Global Daily – FOMC doves on the offensive

by: Maritza Cabezas , Nick Kounis

Global-Daily-Insight-9-October-2014.pdf ()
  • FOMC minutes reveal doves’ concern that changing guidance could send the wrong signal…
  • …while they also point to risks on inflation, further dollar strength and global growth
  • ECB’s Constancio talks about trillion euro universe for asset purchases, but actual likely lower

Debate on forward guidance heats up

The minutes of the FOMC’s September meeting showed that the forward guidance on interest rates was hotly debated. A significant number of officials appeared uncomfortable with the forward guidance, which maintained that interest rate would remain on hold for a “considerable time” after the asset programme ends as it implied a commitment to keep rates low. FOMC member Plosser, who voted against the guidance,  was of the view that the calendar time should be replaced by language that indicates how monetary policy will respond to incoming data. More importantly, Mr Plosser added that the lack of clarity risked unnecessary and disruptive volatility in markets if the Committee decided to reduce accommodation sooner than later. On the other side, the doves argued that changing the guidance could be misinterpreted as a signal of a fundamental shift in the stance of policy. During the press conference, after the FOMC meeting in September, Chair Yellen explained that the term “considerable time” was ultimately maintained given that significant slack remained in the labour market. Nevertheless, she added that the evolving economic outlook would dictate the policy stance. As such, she asserted that a rate hike is  data dependent and not calendar dependent. Unemployment has fallen further since the FOMC.

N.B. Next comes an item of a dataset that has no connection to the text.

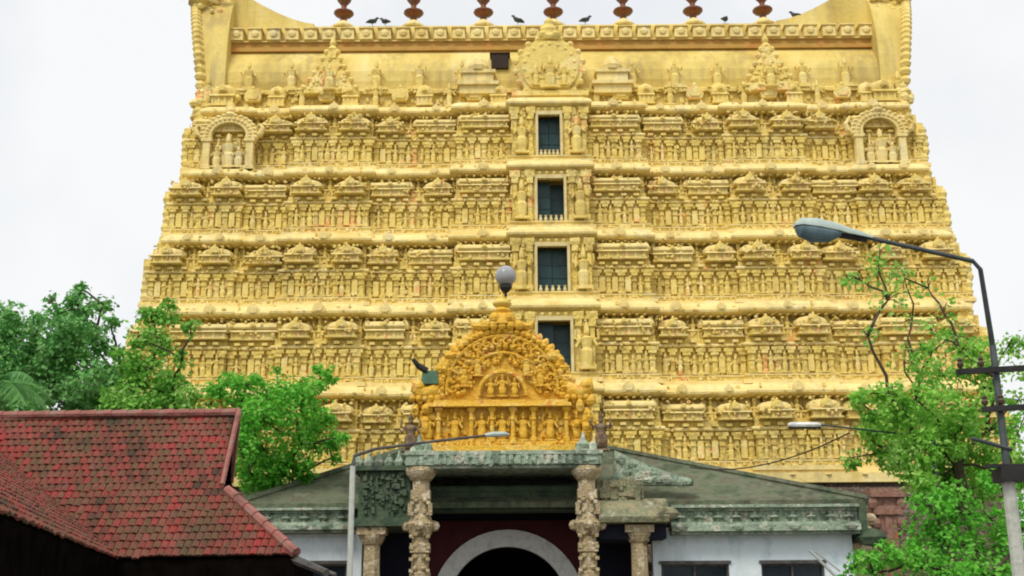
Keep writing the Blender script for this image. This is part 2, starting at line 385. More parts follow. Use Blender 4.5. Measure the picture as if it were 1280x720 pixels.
names = ['lowest', 'second', 'third', 'fourth', 'topmost']
for t in range(5):
    z0, z1 = ZL[t], ZL[t+1]; H = z1-z0; yf = YF[t]; hw = HW[t]
    m = storey(t)
    carv = MB()                                        # relief carved on this storey's faces
    top_t = (t == 4)
    for xa, xb, off in bay_spans(hw, EX[t]):
        y = yf-off; centre = (xa < 0 < xb); wd = xb-xa
        A, B = CX+xa, CX+xb
        A2, B2 = max(A, CX-hw+.95), min(B, CX+hw+EX[t]-.95)
        if not centre:
            n = max(2, int(round(wd/.62)))
            zb, hb = z0+.12*H, .315*H
            for i in range(n+1):
                x = A+.16+(wd-.32)*i/n
                pilaster(m, x, y, zb, hb, .17 if i % 2 else .22)
            for i in range(n):
                x = A+.16+(wd-.32)*(i+.5)/n
                if rnd.random() < .7:
                    carv.merge(figure(.86*hb*rnd.uniform(.7,1), rnd.randint(1,2), rnd.randint(0,99), rnd.uniform(.8,1.35)), Matrix.Translation((x+rnd.uniform(-.06,.06), y-.1, zb+.02)) @ Matrix.Rotation(rnd.uniform(-.5,.5), 4, 'Z'))
                else: carv.box(x-.13, x+.13, y-.1, y+.03, zb+.1, zb+hb*.7)
                carv.box(x-.12, x+.12, y-.31, y-.02, z0+.495*H, z0+.525*H)
            clutter(carv, A+.05, B-.05, y, zb, zb+hb, int(wd*16))
            clutter(carv, A+.05, B-.05, y-.14, z0+.057*H, z0+.085*H, int(wd*9), .06, .14)
            clutter(carv, A+.05, B-.05, y-.15, z0+.45*H, z0+.485*H, int(wd*7), .05, .10)
            # upper row in the recess
            clutter(carv, A2+.05, B2-.05, y+.54, z0+.68*H, z0+.82*H, int(wd*16), .08, .26)
            clutter(carv, A+.05, B-.05, y+.13, z0+.57*H, z0+.64*H, int(wd*10), .05, .14)
            for i in range(int(wd/.3)): carv.box(A+.12+i*.3, A+.2+i*.3, y+.06, y+.16, z0+.566*H, z0+.644*H)
            nn = int(wd/.9)
            for i in range(nn+1):
                x = A+.1+(wd-.2)*i/max(1, nn); carv.box(x-.08, x+.08, y+.33, y+.56, z0+.68*H, z0+.823*H)
            clutter(carv, A2+.05, B2-.05, y-.27, z0+.862*H, z0+.89*H, int(wd*1.5), .05, .1, 0)
            clutter(carv, A2+.05, B2-.05, y-.15, z0+.90*H, z0+.95*H, int(wd*1.2), .08, .2, 0)
            # kudu ornaments on the cornice
            nk = max(1, int(wd/1.9))
            for i in range(nk):
                x = A2+(B2-A2)*(i+.5)/nk; kudu(m, x, y-.18, z0+.91*H, rnd.uniform(.2, .28))
            for i in range(int(wd/.33)):
                x = A+.2+i*.33
                if x < A2 or x > B2: continue
                m.box(x-.06, x+.06, y-.1, y+.3, z0+.81*H, z0+.829*H, 0)
            # small dentils along the top lip
        else:
            for s in (-1, 1):
                xw = CX+s*(WX[t]+.30)
                pilaster(m, xw+s*.02, y, z0+.12*H, .70*H, .18)
                pilaster(m, CX+s*1.62, y, z0+.12*H, .70*H, .2)
                xm = (xw+CX+s*1.62)/2
                fig_obj_loc = (xm+s*.05, y-.16, z0+.14*H)
                carv.merge(figure(.50*H, 2, 31+t, 1.1), Matrix.Translation(fig_obj_loc))
                clutter(carv, min(xw, CX+s*1.6), max(xw, CX+s*1.6), y, z0+.14*H, z0+.82*H, 40, .06, .16)
            for sw in (-1, 1):
                xa2, xb2 = sorted((CX+sw*(WX[t]+.12), CX+sw*1.7)); clutter(carv, xa2, xb2, y, z0+.66*H, z0+.82*H, 22, .08, .2)
            for i in range(10): carv.blob((A+.25+i*.335, y-.02, z0+.79*H), (.12,.12,.12), 0, 6, 4)
    if top_t:
        pass
    st = m.build('storey', [GOLD_WALL, GOLD_CREAM], tower)
    carv.build('relief_carving', GOLD_FIG, st, smooth=False)['kind'] = 'stuff'
    # miniature shrines on the ledge, small standing figures between them
    zl = z0+.562*H; hs = .245*H
    q = random.Random(50+t); led = MB()
    for sgn in (-1, 1):
        for (x0, x1, off) in BAYS[1:]:
            x1 = hw if x1 is None else x1; wd = x1-x0; y = yf-off+.22
            if wd < 2.3: items = [('k', wd*.72), ('f', .3)]
            elif wd < 3.2: items = [('s', wd*.84)]
            elif wd < 3.85: items = [('k', 1.35), ('f', .4), ('k', 1.35)]
            elif wd < 4.1: items = [('s', 1.75), ('f', .4), ('k', 1.3)]
            else: items = [('k', 1.4), ('f', .4), ('s', 2.3)]
            if wd > 2.3 and (t+len(items)) % 2 == 0: items = items[::-1]
            if wd < 2.3 and t % 2: items = [('s', wd*.9)]
            tot = sum(i[1] for i in items); gap = (wd-tot)/(len(items)+1); x = x0+gap
            for kind, w_ in items:
                xc = CX+sgn*(x+w_/2)
                if kind == 'f': fig_obj(st, (xc, y-.05, zl), round(hs*.95, 1), q.randint(0, 3))
                else:
                    so_ = shrine_obj(st, (xc+q.uniform(-.06,.06), y+q.uniform(-.05,.06), zl), kind, round(w_, 1), hs); so_.scale = (q.uniform(.93,1.08), 1, q.uniform(.88,1.04))
                    for _ in range(int(w_*12)):
                        led.blob((xc+q.uniform(-.52,.52)*w_, y-q.uniform(.40,.62)*(w_ if kind == 'k' else 1.0), zl+hs*q.uniform(.05,.9)), (q.uniform(.04,.1), q.uniform(.05,.12), q.uniform(.04,.1)), 0, 6, 3)
                x += w_+gap
            for xx in (x0+gap*.45, x1-gap*.45):
                fig_obj(st, (CX+sgn*xx, y+.0, zl), round(hs*.85, 1), q.randint(0, 3))
    led.build('ledge_carving', GOLD_FIG, st)['kind'] = 'stuff'
    # window: frame, shutter set back in the opening, little balusters on the sill
    yc = yf-BAYS[0][2]; wx = WX[t]; zs, zh = z0+.13*H, z0+.77*H
    fr = MB(); fw = .10
    fr.box(CX-wx-fw, CX-wx+.02, yc-.12, yc+.15, zs-.05, zh-.02); fr.box(CX+wx-.02, CX+wx+fw, yc-.12, yc+.15, zs-.05, zh-.02)
    fr.box(CX-wx+.021, CX+wx-.021, yc-.1, yc+.15, zh-.2, zh-.021)
    fr.box(CX-wx-.2, CX+wx+.2, yc-.14, yc-.02, zs-.12, zs-.052)
    for i in range(5):
        x = CX-wx+.15+(2*wx-.3)*i/4; fr.lathe([(.06,0),(.09,.1),(.04,.2),(.07,.28)], (x, yc-.08, zs-.05), 6)
    wf = fr.build('window_frame', FRAME, st)
    sh = MB()
    sh.box(CX-wx-.01, CX-.012, yc+.5, yc+.55, zs, zh-.19); dl = (0, .3, .06, .35, 0)[t]; sh.box(CX+.012, CX+wx+.01, yc+.5+dl, yc+.55+dl, zs, zh-.19)
    for i in range(4):
        zz = zs+.15+(zh-zs-.5)*i/3; sh.box(CX-wx, CX-.03, yc+.47, yc+.499, zz, zz+.06); sh.box(CX+.03, CX+wx, yc+.47+dl, yc+.499+dl, zz, zz+.06)
    sh.build('window_shutter', TEAL, st)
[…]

More dovish members point to risks

Meanwhile the more dovish members underlined a number of risks. Several members expressed concern that inflation might persist below the FOMC’s objective ‘for some time’ though the general view was that inflation would move back to target over the coming years. Since the meeting the decline in oil prices has continued, which could give the doves some ammunition. The more dovish members also expressed concerns about  a strong US dollar and weak global growth. This suggests that inflation will be a topic of attention in the next FOMC meeting, particularly among the more dovish members. Having said that, the midpoint view of FOMC members in September was that rates would need to rise faster in 2015 than thought before. Our central view is that interest rates will likely go up around the middle of next year, and will rise by more than financial markets are currently pricing in.

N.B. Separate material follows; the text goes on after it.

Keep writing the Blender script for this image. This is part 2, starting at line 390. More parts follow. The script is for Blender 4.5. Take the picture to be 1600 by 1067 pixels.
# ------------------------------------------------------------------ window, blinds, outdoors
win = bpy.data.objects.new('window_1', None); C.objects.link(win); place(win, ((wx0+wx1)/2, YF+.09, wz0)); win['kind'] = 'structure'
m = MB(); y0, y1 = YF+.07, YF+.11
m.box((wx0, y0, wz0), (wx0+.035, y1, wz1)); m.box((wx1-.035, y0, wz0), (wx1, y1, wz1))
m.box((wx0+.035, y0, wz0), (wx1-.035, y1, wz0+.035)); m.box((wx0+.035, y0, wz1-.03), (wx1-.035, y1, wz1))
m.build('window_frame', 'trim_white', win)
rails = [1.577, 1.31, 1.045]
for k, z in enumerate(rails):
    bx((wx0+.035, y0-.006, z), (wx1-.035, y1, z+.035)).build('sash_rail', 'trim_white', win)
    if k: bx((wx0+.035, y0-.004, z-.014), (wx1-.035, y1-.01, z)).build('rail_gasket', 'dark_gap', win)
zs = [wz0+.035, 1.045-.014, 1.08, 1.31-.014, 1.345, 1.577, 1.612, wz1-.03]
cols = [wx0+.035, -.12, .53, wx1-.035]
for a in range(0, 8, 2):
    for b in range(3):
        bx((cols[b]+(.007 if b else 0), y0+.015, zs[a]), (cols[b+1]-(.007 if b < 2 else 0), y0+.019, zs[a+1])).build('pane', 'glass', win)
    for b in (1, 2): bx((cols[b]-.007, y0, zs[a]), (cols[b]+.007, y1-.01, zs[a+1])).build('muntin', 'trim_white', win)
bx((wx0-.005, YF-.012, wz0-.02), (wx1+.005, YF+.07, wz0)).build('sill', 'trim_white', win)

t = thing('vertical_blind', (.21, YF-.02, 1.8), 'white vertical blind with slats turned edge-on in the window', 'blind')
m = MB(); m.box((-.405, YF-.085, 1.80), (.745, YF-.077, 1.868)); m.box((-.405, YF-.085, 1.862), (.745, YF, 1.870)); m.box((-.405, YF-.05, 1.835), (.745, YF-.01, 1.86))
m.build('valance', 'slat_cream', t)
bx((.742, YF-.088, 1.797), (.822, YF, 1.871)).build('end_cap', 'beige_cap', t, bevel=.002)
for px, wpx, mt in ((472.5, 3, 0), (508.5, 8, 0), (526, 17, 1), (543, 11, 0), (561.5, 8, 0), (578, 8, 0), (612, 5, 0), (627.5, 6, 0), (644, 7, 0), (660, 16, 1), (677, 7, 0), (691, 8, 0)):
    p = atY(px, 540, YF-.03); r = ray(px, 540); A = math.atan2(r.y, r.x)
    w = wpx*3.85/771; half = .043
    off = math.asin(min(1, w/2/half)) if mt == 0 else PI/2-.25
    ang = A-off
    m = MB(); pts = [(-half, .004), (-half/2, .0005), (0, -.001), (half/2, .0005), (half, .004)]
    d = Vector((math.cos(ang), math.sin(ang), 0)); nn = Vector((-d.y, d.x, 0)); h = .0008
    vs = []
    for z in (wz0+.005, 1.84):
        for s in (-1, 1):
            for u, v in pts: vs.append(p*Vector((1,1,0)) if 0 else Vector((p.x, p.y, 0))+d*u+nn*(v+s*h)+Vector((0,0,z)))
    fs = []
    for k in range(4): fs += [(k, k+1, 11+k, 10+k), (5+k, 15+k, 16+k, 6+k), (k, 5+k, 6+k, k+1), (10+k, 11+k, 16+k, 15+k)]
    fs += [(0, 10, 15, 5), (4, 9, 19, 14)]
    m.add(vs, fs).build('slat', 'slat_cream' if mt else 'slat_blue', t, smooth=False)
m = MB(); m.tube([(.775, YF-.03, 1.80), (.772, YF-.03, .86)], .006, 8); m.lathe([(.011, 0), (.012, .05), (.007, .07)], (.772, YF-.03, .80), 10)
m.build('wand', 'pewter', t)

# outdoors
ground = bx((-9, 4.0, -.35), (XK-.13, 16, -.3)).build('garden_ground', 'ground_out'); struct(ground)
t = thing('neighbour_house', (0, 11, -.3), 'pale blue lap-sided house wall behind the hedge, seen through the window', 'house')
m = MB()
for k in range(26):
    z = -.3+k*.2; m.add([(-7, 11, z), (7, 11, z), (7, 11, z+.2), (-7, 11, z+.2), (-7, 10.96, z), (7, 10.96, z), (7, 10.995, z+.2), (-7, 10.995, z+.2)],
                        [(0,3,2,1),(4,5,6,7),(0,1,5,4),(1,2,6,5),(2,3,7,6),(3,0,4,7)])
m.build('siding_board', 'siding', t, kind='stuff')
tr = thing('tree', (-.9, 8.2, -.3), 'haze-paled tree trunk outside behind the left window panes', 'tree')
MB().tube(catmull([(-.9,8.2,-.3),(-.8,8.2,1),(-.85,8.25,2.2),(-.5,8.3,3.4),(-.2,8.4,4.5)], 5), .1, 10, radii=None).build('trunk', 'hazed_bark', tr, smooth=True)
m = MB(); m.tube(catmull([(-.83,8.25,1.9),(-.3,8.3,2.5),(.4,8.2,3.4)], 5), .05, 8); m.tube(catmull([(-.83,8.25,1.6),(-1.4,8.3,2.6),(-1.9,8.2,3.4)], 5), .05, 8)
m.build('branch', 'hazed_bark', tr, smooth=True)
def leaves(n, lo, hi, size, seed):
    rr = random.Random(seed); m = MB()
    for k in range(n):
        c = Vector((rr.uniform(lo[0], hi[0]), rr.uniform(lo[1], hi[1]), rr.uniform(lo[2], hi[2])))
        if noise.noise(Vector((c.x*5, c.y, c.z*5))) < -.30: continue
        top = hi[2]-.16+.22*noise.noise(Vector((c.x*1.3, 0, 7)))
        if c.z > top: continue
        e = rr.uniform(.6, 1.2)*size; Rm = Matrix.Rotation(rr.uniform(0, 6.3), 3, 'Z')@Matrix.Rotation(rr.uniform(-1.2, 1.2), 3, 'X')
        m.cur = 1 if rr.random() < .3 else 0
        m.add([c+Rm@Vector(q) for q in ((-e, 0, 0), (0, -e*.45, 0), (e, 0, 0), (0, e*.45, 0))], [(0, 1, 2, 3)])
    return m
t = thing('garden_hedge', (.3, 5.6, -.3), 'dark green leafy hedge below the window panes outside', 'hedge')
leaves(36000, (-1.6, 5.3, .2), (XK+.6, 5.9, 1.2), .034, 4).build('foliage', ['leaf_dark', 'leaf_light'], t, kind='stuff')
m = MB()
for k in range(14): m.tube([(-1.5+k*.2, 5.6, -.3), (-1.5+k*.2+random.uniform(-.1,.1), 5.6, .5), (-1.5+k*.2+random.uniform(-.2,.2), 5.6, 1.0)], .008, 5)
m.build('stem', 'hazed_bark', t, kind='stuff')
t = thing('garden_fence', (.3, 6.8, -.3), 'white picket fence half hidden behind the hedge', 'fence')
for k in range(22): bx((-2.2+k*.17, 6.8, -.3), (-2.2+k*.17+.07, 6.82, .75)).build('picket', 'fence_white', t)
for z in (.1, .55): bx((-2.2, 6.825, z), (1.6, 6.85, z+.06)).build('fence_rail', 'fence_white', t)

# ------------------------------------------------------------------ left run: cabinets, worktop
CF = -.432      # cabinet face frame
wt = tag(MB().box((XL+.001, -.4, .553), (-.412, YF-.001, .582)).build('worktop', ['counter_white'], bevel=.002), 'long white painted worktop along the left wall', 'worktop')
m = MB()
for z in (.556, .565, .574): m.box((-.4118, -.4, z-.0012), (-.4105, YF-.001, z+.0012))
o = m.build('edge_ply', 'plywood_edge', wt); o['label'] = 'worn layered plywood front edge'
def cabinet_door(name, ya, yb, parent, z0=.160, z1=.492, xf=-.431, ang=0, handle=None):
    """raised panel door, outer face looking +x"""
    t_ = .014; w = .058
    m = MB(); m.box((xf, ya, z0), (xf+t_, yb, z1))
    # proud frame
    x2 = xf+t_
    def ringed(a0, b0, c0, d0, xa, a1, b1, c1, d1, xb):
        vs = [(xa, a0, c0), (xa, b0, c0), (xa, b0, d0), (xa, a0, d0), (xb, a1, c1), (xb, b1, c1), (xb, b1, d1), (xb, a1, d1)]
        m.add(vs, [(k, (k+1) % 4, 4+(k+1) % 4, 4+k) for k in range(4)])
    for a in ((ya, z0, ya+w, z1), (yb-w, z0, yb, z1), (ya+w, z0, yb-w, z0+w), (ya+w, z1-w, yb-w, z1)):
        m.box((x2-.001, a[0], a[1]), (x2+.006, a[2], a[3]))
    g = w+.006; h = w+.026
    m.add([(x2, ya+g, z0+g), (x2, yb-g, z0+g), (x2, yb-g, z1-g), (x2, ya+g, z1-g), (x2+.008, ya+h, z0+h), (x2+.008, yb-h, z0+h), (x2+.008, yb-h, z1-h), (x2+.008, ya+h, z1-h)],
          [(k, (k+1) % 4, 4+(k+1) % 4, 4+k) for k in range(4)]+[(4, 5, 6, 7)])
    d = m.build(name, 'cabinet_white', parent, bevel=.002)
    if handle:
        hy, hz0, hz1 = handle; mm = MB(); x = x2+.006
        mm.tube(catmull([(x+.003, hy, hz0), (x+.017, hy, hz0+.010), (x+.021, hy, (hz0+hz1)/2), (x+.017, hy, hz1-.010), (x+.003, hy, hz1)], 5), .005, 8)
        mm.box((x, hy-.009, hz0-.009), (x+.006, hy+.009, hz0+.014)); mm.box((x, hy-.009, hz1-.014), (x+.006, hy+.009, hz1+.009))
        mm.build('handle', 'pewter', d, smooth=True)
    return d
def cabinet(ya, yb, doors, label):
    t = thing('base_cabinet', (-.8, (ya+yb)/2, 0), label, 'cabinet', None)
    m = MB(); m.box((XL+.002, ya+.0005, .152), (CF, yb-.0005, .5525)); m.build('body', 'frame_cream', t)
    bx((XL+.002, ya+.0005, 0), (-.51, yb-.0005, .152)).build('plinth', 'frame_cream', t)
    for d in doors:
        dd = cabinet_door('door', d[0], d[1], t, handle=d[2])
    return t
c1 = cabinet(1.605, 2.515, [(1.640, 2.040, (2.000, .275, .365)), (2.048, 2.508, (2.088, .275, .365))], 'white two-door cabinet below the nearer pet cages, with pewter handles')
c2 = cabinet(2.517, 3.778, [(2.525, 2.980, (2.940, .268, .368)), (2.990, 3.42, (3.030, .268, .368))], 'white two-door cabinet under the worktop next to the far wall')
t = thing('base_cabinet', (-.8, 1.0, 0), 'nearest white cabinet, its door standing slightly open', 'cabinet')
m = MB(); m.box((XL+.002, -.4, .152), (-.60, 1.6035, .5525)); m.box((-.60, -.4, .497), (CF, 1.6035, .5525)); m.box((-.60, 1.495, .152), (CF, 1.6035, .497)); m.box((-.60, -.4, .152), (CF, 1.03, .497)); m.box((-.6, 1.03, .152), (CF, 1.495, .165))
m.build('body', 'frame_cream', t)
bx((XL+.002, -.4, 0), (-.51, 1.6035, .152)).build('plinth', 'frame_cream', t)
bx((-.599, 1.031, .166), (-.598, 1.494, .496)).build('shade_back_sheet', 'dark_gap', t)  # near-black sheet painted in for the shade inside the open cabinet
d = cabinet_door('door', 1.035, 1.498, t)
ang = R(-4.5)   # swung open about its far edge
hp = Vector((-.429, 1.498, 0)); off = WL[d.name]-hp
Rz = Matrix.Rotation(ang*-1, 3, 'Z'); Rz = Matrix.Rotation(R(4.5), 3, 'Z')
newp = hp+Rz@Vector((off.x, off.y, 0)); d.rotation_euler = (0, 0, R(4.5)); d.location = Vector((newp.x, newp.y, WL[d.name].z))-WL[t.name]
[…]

ECB’s Constancio talks about trillion euro universe

ECB Vice President Vitor Constancio provided some more details about the central bank’s upcoming asset purchase programmes. In a speech in Frankfurt, he said that the stock of covered bonds totalled EUR 1.2 trillion, while the existing stock of ABS totalled EUR 690 billion. Given the restrictions for purchases set out following the Governing Council meeting (relating to credit quality and complexity), Mr Constancio noted that the potential universe for asset purchased was around EUR 1 trillion. This reflected that EUR 600bn of covered bonds and EUR 400bn of ABS qualified as purchasable assets. He noted that the ECB would buy only senior ABS  tranches, but would consider buying mezzanine tranches only if they benefit from an appropriate government guarantee. He said that such guarantees would allow ‘banks to establish a market-based funding mechanism for SME loans’. This suggests that the ECB’s potential universe could grow significantly in coming quarters, in the case of government guarantees. However, a number of countries have ruled this out, so the risk is that the programme is to a large extent limited to the potential universe of existing assets set out by the Vice President. In addition, he noted that the ECB is ‘aware that the amounts that it will be  able to buy will be lower than the theoretical amount’ as ‘holders…must be willing to sell’. The exact proportion of the assets the ECB would be able, but also willing to buy (given that it would not want to play a too dominant role in the market) is of course uncertain. Our base case is that the combined total covered bond and ABS purchases will be around EUR 150bn.